The issue has created a rare fissure between the International Cinematographers Guild, Local 600, and its parent union, the International Alliance of Theatrical Stage Employees. The umbrella union negotiates contracts on behalf of 18 West Coast locals that represent behind-the-camera trades such as grips and costume designers.

In December, the international alliance negotiated a proposed three-year contract for those locals that included a 75-cent hourly wage raise, as well as an increase in health plan contributions and additional pension benefits for retirees.


A month later, however, the cinematographer guild’s national executive board took the extraordinary step of unanimously voting against the contract, citing the provision on camera operators.

Last week, the board mailed letters to the union’s 5,700 members, urging them to reject the contract. The vote results will be tallied by March 9.

“On feature films, it is possible that no camera operator will be hired,” the board warned in its letter. “This has greater implications than the loss of jobs. It will change the way films are made.”

Despite the discontent, cinematographers won’t have enough dissenting votes to block the overall agreement. That’s because only one other guild in the alliance, prop makers’ Local 44, has voiced objections. The remaining 16 locals are expected to endorse the contract. Still, the decisive rejection by the union’s leadership was a rare setback for Thomas Short, president of the International Alliance of Theatrical Stage Employees.

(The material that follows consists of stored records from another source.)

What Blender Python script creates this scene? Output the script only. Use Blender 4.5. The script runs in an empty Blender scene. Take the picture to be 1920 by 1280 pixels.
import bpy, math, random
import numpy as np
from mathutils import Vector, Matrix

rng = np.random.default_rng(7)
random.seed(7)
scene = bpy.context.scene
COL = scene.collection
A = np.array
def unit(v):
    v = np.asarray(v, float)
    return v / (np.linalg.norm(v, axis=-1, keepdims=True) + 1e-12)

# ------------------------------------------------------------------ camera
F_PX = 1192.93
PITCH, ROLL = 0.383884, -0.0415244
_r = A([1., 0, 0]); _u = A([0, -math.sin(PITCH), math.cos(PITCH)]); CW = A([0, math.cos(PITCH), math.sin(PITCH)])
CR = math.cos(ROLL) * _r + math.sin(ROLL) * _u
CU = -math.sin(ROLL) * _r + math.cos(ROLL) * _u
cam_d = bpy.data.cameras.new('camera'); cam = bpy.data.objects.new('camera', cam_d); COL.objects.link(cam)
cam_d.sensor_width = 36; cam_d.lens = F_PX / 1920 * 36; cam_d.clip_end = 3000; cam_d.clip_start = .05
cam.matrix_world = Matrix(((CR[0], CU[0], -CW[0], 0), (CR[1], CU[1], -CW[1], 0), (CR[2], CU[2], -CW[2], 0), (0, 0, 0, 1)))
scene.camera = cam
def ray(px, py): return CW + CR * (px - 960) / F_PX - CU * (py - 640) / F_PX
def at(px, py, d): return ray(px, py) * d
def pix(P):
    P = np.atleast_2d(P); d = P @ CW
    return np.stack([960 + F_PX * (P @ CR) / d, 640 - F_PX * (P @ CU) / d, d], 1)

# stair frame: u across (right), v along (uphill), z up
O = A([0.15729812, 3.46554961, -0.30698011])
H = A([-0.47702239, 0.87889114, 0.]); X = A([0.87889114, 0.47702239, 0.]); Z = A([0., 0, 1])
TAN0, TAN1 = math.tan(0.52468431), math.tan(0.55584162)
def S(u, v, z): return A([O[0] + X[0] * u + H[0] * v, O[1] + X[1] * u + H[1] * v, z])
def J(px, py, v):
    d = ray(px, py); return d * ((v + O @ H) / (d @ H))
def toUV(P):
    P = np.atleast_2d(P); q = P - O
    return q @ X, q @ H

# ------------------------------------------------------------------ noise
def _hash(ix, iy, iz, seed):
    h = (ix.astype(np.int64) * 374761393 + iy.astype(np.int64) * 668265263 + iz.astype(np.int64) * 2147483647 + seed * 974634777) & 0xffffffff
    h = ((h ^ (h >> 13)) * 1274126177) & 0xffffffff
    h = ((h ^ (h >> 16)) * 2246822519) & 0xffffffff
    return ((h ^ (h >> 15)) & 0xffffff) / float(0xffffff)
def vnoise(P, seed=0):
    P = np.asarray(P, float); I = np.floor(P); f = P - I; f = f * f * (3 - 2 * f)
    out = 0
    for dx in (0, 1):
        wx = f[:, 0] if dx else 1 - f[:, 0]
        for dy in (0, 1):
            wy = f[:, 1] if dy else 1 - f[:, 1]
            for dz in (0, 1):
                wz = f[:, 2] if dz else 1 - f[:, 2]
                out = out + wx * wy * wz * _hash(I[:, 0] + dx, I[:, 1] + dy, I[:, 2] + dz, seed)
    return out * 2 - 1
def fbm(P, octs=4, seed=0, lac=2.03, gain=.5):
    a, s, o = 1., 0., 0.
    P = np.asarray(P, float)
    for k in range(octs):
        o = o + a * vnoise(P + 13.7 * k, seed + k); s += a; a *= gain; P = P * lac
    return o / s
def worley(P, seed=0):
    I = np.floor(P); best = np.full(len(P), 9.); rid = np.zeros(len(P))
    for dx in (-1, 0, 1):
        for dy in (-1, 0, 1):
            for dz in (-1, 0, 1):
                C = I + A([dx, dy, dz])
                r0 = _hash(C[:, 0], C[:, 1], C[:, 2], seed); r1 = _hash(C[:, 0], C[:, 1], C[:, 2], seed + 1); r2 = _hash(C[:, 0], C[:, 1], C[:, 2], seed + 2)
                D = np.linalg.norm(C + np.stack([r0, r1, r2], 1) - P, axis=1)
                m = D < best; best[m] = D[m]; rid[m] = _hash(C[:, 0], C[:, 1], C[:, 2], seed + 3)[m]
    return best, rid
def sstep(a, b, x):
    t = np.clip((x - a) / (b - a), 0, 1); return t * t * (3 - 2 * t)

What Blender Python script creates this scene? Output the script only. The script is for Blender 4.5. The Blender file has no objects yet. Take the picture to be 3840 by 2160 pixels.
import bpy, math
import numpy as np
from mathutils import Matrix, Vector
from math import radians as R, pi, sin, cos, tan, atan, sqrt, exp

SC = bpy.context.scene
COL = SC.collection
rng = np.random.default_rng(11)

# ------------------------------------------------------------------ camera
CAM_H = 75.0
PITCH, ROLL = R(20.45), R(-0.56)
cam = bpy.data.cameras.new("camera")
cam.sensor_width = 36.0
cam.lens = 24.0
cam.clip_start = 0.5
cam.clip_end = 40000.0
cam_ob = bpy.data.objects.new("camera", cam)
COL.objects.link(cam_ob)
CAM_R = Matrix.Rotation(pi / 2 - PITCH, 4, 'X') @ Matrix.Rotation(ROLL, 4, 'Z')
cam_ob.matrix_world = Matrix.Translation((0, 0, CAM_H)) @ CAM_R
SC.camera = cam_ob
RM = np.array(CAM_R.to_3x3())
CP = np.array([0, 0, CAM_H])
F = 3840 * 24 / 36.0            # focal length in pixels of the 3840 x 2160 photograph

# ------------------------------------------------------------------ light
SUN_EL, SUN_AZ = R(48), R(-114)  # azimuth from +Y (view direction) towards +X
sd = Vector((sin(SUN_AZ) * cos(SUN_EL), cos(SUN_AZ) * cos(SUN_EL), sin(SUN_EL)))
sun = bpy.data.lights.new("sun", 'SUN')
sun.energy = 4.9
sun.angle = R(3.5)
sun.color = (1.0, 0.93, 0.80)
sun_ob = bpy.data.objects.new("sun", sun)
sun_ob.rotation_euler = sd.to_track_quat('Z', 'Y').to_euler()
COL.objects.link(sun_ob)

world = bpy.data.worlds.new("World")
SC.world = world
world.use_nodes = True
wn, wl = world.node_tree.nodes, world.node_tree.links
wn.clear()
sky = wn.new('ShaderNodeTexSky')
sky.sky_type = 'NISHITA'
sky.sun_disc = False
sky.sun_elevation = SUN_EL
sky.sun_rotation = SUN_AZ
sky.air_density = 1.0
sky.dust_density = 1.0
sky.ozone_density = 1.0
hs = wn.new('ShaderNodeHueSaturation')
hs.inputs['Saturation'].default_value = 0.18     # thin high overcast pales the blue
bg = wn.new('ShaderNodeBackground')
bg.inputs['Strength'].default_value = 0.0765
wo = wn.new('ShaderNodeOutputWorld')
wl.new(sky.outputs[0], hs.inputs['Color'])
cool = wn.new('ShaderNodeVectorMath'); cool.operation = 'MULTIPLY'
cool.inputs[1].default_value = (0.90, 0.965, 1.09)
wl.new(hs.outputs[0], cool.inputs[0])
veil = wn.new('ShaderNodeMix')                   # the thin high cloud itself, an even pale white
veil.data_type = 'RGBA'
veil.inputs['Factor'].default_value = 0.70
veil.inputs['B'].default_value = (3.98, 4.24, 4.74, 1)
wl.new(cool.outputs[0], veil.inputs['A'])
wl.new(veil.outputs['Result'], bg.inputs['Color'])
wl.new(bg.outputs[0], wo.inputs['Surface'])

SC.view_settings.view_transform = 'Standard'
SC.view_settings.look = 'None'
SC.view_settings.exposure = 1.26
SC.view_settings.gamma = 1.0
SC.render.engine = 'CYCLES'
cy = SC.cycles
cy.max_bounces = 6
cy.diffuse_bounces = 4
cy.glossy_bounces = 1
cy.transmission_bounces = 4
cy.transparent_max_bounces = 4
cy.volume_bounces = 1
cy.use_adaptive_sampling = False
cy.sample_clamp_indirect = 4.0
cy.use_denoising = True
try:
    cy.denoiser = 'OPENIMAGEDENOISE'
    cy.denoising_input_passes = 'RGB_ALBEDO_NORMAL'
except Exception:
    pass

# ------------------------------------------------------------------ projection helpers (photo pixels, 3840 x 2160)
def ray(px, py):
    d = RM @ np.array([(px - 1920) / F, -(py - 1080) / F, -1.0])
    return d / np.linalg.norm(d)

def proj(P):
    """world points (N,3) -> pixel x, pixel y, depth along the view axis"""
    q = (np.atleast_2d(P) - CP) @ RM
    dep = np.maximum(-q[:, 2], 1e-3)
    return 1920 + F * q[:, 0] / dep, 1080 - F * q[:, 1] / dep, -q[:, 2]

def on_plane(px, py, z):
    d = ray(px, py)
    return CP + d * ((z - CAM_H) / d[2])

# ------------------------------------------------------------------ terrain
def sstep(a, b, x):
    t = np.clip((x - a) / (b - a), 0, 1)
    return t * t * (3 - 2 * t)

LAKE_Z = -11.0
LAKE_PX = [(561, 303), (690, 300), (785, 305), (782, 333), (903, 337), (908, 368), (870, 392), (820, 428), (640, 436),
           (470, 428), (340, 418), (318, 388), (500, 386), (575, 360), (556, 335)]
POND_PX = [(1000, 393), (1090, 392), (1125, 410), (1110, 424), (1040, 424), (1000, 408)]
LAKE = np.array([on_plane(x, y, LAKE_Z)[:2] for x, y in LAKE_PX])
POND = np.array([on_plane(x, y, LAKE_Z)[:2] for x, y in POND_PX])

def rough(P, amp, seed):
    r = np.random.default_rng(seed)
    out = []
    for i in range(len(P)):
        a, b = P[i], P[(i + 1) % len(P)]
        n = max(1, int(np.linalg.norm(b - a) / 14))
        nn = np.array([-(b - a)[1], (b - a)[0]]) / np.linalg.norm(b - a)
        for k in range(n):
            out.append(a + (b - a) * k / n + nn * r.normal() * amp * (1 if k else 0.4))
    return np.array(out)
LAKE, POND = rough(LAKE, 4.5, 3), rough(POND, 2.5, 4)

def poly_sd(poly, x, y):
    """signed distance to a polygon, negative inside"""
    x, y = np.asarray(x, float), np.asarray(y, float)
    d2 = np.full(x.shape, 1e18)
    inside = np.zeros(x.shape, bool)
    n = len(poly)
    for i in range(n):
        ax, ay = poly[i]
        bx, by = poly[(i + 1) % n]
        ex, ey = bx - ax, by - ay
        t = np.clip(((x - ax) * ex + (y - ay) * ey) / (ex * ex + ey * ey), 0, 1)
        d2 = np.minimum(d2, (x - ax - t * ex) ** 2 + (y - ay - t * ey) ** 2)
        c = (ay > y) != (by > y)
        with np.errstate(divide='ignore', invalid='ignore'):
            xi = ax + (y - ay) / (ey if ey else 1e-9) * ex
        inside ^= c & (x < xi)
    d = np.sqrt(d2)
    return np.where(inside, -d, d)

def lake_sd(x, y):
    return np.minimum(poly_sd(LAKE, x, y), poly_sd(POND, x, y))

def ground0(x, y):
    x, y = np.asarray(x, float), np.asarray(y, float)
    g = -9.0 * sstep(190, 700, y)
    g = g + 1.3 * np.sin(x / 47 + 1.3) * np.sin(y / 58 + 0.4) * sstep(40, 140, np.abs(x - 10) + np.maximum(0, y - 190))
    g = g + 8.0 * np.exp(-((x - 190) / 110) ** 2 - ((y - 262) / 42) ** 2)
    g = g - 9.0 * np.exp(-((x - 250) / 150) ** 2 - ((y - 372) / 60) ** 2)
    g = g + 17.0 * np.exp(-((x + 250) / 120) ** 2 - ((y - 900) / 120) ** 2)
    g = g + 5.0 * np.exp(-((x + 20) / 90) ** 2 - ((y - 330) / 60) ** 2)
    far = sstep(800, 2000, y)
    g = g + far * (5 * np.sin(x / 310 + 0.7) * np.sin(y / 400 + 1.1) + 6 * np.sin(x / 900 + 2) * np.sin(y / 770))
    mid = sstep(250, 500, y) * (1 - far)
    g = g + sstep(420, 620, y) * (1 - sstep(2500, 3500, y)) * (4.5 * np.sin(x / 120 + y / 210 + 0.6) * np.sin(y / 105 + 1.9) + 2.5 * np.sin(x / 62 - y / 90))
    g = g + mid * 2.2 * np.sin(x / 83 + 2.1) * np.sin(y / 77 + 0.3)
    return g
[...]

Short, who rarely encounters dissent within his ranks, declined to comment.

An avid believer in negotiating with the studios long before a contract is up, he has shown little interest in returning to the bargaining table to address the camera operators’ concerns. In a recent letter, Short warned camera operators and other Hollywood craftspeople that if they rejected the contract they would be choosing to strike.

Camera operators dispute that assessment, saying they could work under the existing contract until the current one expires in July.

“No one wants a strike,” said David Frederick, president of the Society of Camera Operators, a nonprofit organization that promotes the trade. “But we do not want to go to work under this [new] contract.”


The controversy has its roots in a grievance Local 600 filed last year against Warner Bros.

Warner had asked the union to allow Steven Soderbergh to act as both DP and camera operator during the filming of “Ocean’s Twelve.”

Local 600 refused, citing staffing requirements, but Soderbergh, for creative reasons, took on both roles anyway.

The union then filed a grievance against Warner Bros., saying it failed to obtain a waiver. The studio later paid $17,000 to settle the matter.


Warner Bros. declined to comment, as did Soderbergh.

Caught in the crossfire is the cinematographers guild president, Gary Dunham. As a member part of the negotiation team, he said, he decided to support the proposal only because producers promised to seek more damaging concessions if this one was removed.

“I’ve been getting a hundred e-mails a day on this,” said Dunham, who now opposes the agreement. “It’s a huge issue for the members.”